While Biden was visiting Israel and Saudi Arabia, it was revealed that a Russian delegation has visited Iran because Moscow is in the market for weaponized drones. A senior Biden administration official said Moscow’s attempt to acquire these drones shows that Russia is “effectively making a bet on Iran,” NPR reported.
Hossein Amirabdollahian, Iran’s foreign minister, reportedly denied these reports during a phone conversation with Dmytro Kuleba, his Ukrainian counterpart.
“These sort of claims parallel with Biden’s visit to occupied Palestine, or Israel, are in the direction of political intentions and purposes,” Amirabdollahian reportedly said. “We oppose any move that could lead to continuation and intensifying conflicts.”

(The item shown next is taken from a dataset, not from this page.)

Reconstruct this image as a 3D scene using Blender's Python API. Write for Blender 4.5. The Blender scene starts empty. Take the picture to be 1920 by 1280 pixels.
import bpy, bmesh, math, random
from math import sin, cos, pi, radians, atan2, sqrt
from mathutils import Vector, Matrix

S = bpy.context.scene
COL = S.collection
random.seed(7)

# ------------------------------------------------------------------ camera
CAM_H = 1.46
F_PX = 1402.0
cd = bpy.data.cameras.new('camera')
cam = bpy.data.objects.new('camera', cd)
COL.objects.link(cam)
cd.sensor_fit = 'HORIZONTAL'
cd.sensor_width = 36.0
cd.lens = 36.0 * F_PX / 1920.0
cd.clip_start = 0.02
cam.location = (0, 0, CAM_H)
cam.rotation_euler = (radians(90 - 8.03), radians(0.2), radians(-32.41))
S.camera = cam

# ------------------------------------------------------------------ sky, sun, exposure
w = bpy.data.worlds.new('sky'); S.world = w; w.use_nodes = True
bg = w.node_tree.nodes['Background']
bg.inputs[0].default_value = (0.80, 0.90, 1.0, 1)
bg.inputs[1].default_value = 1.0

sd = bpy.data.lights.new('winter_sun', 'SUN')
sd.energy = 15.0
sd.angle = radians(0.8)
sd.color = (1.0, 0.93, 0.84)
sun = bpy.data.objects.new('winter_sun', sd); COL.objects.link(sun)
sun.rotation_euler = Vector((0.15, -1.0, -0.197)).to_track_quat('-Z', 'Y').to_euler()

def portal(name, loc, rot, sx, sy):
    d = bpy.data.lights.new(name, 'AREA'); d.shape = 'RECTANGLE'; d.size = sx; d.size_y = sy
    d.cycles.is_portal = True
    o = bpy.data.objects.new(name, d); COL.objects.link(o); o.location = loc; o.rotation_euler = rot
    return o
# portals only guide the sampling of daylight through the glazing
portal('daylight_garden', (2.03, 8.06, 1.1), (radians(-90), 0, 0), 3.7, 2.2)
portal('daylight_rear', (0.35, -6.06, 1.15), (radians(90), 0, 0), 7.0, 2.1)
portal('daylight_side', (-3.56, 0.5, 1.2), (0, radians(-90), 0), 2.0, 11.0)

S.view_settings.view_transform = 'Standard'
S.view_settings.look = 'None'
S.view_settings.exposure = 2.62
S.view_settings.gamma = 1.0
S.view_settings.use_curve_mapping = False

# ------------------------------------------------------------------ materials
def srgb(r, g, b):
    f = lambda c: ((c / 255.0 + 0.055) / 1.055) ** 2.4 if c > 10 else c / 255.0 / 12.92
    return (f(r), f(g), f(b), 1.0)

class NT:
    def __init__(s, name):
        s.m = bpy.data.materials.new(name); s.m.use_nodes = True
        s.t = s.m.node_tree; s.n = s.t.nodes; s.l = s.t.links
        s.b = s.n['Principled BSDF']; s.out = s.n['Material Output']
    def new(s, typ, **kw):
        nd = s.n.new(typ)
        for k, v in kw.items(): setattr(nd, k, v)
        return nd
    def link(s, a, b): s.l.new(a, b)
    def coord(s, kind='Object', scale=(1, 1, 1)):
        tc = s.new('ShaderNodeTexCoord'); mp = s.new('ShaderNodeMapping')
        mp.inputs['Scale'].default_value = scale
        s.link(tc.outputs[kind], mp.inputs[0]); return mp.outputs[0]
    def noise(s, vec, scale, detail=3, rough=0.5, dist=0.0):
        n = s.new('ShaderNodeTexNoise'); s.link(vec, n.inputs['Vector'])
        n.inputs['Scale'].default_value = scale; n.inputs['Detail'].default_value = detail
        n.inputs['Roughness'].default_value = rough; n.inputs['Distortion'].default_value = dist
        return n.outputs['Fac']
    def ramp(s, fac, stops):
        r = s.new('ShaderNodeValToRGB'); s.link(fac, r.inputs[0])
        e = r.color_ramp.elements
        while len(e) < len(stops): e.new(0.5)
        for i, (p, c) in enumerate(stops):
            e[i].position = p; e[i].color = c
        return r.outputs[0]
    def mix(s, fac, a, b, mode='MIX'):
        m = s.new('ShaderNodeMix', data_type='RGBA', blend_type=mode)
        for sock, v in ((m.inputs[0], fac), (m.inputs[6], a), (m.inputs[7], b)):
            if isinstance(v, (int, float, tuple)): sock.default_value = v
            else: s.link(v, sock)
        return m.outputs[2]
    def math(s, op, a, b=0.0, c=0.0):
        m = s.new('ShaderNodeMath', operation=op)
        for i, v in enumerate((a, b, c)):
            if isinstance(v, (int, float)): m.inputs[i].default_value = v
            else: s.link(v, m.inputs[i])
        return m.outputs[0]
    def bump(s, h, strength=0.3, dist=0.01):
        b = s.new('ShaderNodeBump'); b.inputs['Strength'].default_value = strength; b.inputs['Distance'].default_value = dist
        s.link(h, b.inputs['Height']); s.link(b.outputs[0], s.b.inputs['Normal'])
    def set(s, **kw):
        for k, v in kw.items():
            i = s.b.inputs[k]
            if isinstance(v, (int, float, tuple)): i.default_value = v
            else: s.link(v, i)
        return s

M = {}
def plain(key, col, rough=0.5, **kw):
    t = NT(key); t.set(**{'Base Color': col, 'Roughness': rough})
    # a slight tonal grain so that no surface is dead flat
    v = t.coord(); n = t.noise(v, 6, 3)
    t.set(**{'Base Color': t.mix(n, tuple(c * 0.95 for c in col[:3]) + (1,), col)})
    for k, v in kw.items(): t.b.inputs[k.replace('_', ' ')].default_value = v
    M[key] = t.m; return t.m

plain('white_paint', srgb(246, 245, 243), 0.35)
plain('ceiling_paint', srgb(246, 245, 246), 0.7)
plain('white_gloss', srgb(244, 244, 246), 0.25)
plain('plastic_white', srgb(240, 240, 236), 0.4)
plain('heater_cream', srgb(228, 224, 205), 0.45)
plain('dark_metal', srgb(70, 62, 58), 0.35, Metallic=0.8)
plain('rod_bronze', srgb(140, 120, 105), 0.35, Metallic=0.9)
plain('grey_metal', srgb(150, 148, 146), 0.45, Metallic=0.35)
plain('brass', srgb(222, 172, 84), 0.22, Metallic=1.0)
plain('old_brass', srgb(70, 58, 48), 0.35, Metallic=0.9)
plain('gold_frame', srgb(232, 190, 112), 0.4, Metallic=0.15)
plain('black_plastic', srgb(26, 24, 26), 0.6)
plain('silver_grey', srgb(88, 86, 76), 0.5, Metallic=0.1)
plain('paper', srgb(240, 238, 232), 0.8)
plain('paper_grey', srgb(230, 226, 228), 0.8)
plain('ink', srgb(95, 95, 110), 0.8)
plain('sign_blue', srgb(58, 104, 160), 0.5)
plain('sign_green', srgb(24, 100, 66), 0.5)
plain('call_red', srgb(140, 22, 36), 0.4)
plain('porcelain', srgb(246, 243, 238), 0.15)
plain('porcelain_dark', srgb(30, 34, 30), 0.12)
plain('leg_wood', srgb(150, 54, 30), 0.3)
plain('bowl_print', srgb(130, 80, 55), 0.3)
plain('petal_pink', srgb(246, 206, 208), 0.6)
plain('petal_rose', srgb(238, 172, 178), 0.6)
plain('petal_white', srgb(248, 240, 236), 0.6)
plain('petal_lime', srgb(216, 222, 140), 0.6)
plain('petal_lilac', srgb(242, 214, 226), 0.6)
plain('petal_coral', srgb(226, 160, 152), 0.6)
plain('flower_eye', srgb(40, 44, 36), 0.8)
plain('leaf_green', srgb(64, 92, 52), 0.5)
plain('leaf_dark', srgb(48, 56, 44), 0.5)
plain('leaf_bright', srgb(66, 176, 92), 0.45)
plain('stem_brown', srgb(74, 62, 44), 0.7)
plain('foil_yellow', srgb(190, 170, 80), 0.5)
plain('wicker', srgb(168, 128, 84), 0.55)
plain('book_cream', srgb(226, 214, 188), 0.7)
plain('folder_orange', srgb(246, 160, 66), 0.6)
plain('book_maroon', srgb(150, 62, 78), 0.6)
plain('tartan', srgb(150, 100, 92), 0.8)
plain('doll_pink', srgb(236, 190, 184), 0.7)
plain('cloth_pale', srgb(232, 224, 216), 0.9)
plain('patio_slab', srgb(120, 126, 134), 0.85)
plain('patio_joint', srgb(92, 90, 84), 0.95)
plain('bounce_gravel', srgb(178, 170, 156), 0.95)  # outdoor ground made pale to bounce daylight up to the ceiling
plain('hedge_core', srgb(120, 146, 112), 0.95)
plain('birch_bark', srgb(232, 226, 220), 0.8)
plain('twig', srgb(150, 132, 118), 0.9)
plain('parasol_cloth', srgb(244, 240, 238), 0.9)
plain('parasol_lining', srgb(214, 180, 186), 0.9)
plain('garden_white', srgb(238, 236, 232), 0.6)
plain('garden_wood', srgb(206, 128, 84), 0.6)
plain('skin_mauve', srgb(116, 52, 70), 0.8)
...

TRENDPOST: The latest comments from Biden about Russia eventually losing the war in Ukraine is more bark than bite, considering Russia now controls over 20 percent of Ukraine since the War began on 24 February and the Ukrainian military is suffering severe losses of men and equipment.
And, this is the same Joe Biden who, on 26 March, during a speech in Warsaw, called for Putin’s ouster, saying, “For God’s sake, this man cannot remain in power.”
The White House press team panicked and quickly said Biden’s point was that Putin “cannot be allowed to exercise power over his neighbors or the region.” Biden later wrote an editorial in The New York Times that reiterated his stance that the U.S. will not attempt a regime change.
Biden benefits from the fact that nobody even knows what a Russian “win” would look like. Does it mean taking control of the country’s East? A regime change in Kyiv? Total control of the country?
French President Emmanuel Macron, who has been critical of Russia but kept communication lines open with the Kremlin, said Putin should not be embarrassed on the battlefield, because all bets would be off about how Russia would respond, a view that is clouded by Washington and the U.S. media.